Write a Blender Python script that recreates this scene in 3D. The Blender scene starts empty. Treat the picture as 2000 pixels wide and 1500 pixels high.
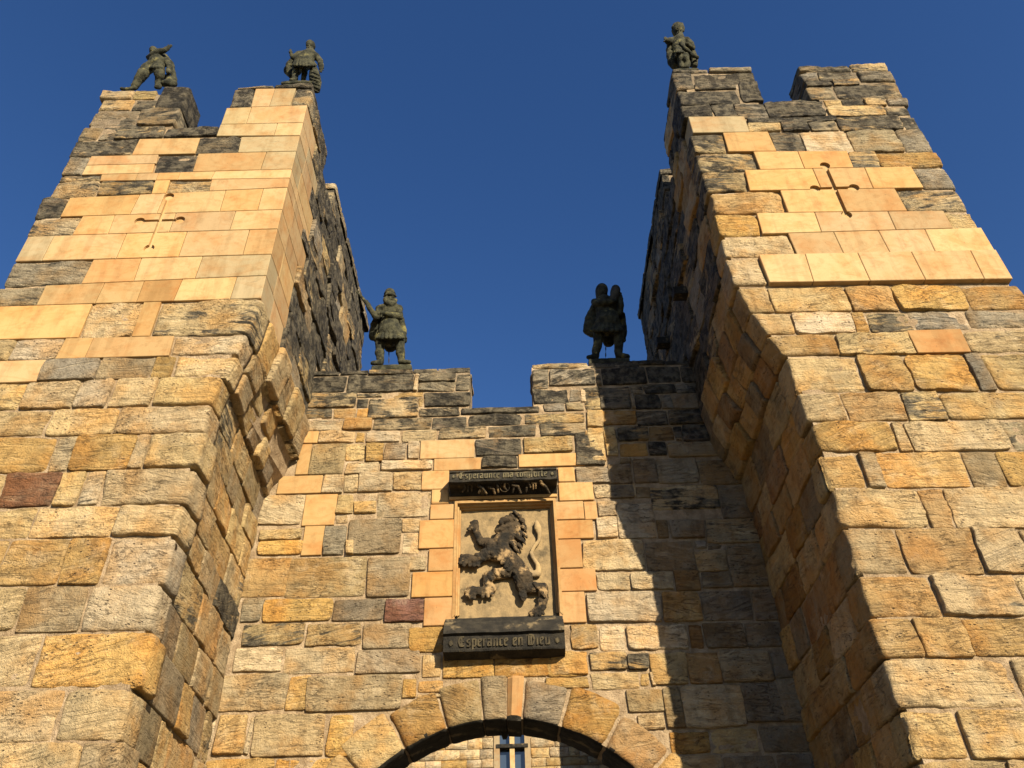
import bpy, bmesh, math, random
import numpy as np
from mathutils import Vector, Matrix
random.seed(7)
# ---------------------------------------------------------------- camera, light
scene = bpy.context.scene
F, TH, RO, CZ = 1560.0, math.radians(38.7), 0.03, 1.6
cr, sr, ct, st = math.cos(RO), math.sin(RO), math.cos(TH), math.sin(TH)
RV = np.array((cr, sr*st, -sr*ct)); UV = np.array((sr, -cr*st, cr*ct)); FV = np.array((0, ct, st))
cam = bpy.data.cameras.new('camera'); co = bpy.data.objects.new('camera', cam)
scene.collection.objects.link(co); scene.camera = co
cam.sensor_width = 36; cam.lens = 36*F/2000; cam.clip_end = 3000; cam.clip_start = .05
co.matrix_world = Matrix(((RV[0], UV[0], -FV[0], 0), (RV[1], UV[1], -FV[1], 0), (RV[2], UV[2], -FV[2], CZ), (0, 0, 0, 1)))
SUN = Vector((0.54, -1.0, 0.53)).normalized()          # towards the sun
sun_el = math.asin(SUN.z)
world = bpy.data.worlds.new('World'); scene.world = world; world.use_nodes = True
wn = world.node_tree; bg = wn.nodes['Background']
sky = wn.nodes.new('ShaderNodeTexSky'); sky.sky_type = 'NISHITA'; sky.sun_disc = False
sky.sun_elevation = sun_el; sky.sun_rotation = math.atan2(SUN.x, SUN.y)
sky.air_density = 1.0; sky.dust_density = 0.3; sky.ozone_density = 2.2; sky.altitude = 100
hs = wn.nodes.new('ShaderNodeHueSaturation'); hs.inputs['Saturation'].default_value = 1.26; hs.inputs['Hue'].default_value = 0.512
wn.links.new(sky.outputs[0], hs.inputs['Color']); wn.links.new(hs.outputs[0], bg.inputs['Color'])
bg.inputs['Strength'].default_value = 0.058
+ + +
_Work instructions:_ Copy each line above containing the string "scene".

_Solution to the problem:_
Write a Blender Python script that recreates this scene in 3D. The Blender scene starts empty. Treat the picture as 2000 pixels wide and 1500 pixels high.
scene = bpy.context.scene
scene.collection.objects.link(co); scene.camera = co
world = bpy.data.worlds.new('World'); scene.world = world; world.use_nodes = True